WRITTEN EXERCISE - What follows is a listing to be transcribed exactly.
## begin DATA BLOCK
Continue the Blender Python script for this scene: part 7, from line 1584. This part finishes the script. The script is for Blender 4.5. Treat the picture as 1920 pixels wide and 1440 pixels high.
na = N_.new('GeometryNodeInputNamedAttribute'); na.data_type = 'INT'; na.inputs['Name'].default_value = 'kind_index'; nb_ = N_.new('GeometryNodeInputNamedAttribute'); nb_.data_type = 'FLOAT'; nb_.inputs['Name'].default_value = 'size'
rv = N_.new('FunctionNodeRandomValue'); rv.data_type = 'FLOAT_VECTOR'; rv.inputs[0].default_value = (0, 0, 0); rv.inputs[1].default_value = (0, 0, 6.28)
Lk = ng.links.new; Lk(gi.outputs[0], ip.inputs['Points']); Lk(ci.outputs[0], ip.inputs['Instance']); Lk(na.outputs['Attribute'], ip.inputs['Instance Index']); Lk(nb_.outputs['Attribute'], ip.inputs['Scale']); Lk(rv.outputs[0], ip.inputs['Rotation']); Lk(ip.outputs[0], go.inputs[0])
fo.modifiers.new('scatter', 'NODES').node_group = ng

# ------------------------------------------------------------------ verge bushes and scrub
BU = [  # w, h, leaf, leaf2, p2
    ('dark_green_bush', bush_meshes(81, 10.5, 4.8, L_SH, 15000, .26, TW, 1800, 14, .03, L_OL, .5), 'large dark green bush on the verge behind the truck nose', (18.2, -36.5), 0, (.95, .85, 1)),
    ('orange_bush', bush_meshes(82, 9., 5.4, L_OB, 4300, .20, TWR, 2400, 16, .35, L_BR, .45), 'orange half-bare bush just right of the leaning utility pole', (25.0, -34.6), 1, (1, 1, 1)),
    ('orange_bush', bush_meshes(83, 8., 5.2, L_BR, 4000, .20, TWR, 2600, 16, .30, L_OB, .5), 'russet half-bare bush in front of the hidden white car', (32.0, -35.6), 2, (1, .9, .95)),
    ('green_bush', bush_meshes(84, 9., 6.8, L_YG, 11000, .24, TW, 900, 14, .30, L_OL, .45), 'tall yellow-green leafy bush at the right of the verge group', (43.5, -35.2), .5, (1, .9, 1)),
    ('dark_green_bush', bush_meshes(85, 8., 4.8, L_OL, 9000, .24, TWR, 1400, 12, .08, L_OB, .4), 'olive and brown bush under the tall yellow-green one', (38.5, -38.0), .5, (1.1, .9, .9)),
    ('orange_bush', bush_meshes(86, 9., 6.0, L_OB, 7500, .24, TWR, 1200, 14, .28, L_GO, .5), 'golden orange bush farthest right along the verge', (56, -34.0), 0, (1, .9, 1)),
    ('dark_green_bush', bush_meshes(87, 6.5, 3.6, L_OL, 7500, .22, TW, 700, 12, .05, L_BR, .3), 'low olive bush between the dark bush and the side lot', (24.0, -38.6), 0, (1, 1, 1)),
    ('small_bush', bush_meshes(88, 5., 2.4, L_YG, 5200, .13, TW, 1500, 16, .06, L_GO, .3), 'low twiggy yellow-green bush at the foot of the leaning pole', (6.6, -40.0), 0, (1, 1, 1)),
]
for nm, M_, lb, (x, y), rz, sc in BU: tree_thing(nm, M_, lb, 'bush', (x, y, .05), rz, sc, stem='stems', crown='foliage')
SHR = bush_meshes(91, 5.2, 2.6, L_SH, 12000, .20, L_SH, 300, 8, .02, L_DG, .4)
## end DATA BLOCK
TASK RESPONSE -
Continue the Blender Python script for this scene: part 7, from line 1584. This part finishes the script. The script is for Blender 4.5. Treat the picture as 1920 pixels wide and 1440 pixels high.
na = N_.new('GeometryNodeInputNamedAttribute'); na.data_type = 'INT'; na.inputs['Name'].default_value = 'kind_index'; nb_ = N_.new('GeometryNodeInputNamedAttribute'); nb_.data_type = 'FLOAT'; nb_.inputs['Name'].default_value = 'size'
rv = N_.new('FunctionNodeRandomValue'); rv.data_type = 'FLOAT_VECTOR'; rv.inputs[0].default_value = (0, 0, 0); rv.inputs[1].default_value = (0, 0, 6.28)
Lk = ng.links.new; Lk(gi.outputs[0], ip.inputs['Points']); Lk(ci.outputs[0], ip.inputs['Instance']); Lk(na.outputs['Attribute'], ip.inputs['Instance Index']); Lk(nb_.outputs['Attribute'], ip.inputs['Scale']); Lk(rv.outputs[0], ip.inputs['Rotation']); Lk(ip.outputs[0], go.inputs[0])
fo.modifiers.new('scatter', 'NODES').node_group = ng

# ------------------------------------------------------------------ verge bushes and scrub
BU = [  # w, h, leaf, leaf2, p2
    ('dark_green_bush', bush_meshes(81, 10.5, 4.8, L_SH, 15000, .26, TW, 1800, 14, .03, L_OL, .5), 'large dark green bush on the verge behind the truck nose', (18.2, -36.5), 0, (.95, .85, 1)),
    ('orange_bush', bush_meshes(82, 9., 5.4, L_OB, 4300, .20, TWR, 2400, 16, .35, L_BR, .45), 'orange half-bare bush just right of the leaning utility pole', (25.0, -34.6), 1, (1, 1, 1)),
    ('orange_bush', bush_meshes(83, 8., 5.2, L_BR, 4000, .20, TWR, 2600, 16, .30, L_OB, .5), 'russet half-bare bush in front of the hidden white car', (32.0, -35.6), 2, (1, .9, .95)),
    ('green_bush', bush_meshes(84, 9., 6.8, L_YG, 11000, .24, TW, 900, 14, .30, L_OL, .45), 'tall yellow-green leafy bush at the right of the verge group', (43.5, -35.2), .5, (1, .9, 1)),
    ('dark_green_bush', bush_meshes(85, 8., 4.8, L_OL, 9000, .24, TWR, 1400, 12, .08, L_OB, .4), 'olive and brown bush under the tall yellow-green one', (38.5, -38.0), .5, (1.1, .9, .9)),
    ('orange_bush', bush_meshes(86, 9., 6.0, L_OB, 7500, .24, TWR, 1200, 14, .28, L_GO, .5), 'golden orange bush farthest right along the verge', (56, -34.0), 0, (1, .9, 1)),
    ('dark_green_bush', bush_meshes(87, 6.5, 3.6, L_OL, 7500, .22, TW, 700, 12, .05, L_BR, .3), 'low olive bush between the dark bush and the side lot', (24.0, -38.6), 0, (1, 1, 1)),
    ('small_bush', bush_meshes(88, 5., 2.4, L_YG, 5200, .13, TW, 1500, 16, .06, L_GO, .3), 'low twiggy yellow-green bush at the foot of the leaning pole', (6.6, -40.0), 0, (1, 1, 1)),
]
for nm, M_, lb, (x, y), rz, sc in BU: tree_thing(nm, M_, lb, 'bush', (x, y, .05), rz, sc, stem='stems', crown='foliage')
SHR = bush_meshes(91, 5.2, 2.6, L_SH, 12000, .20, L_SH, 300, 8, .02, L_DG, .4)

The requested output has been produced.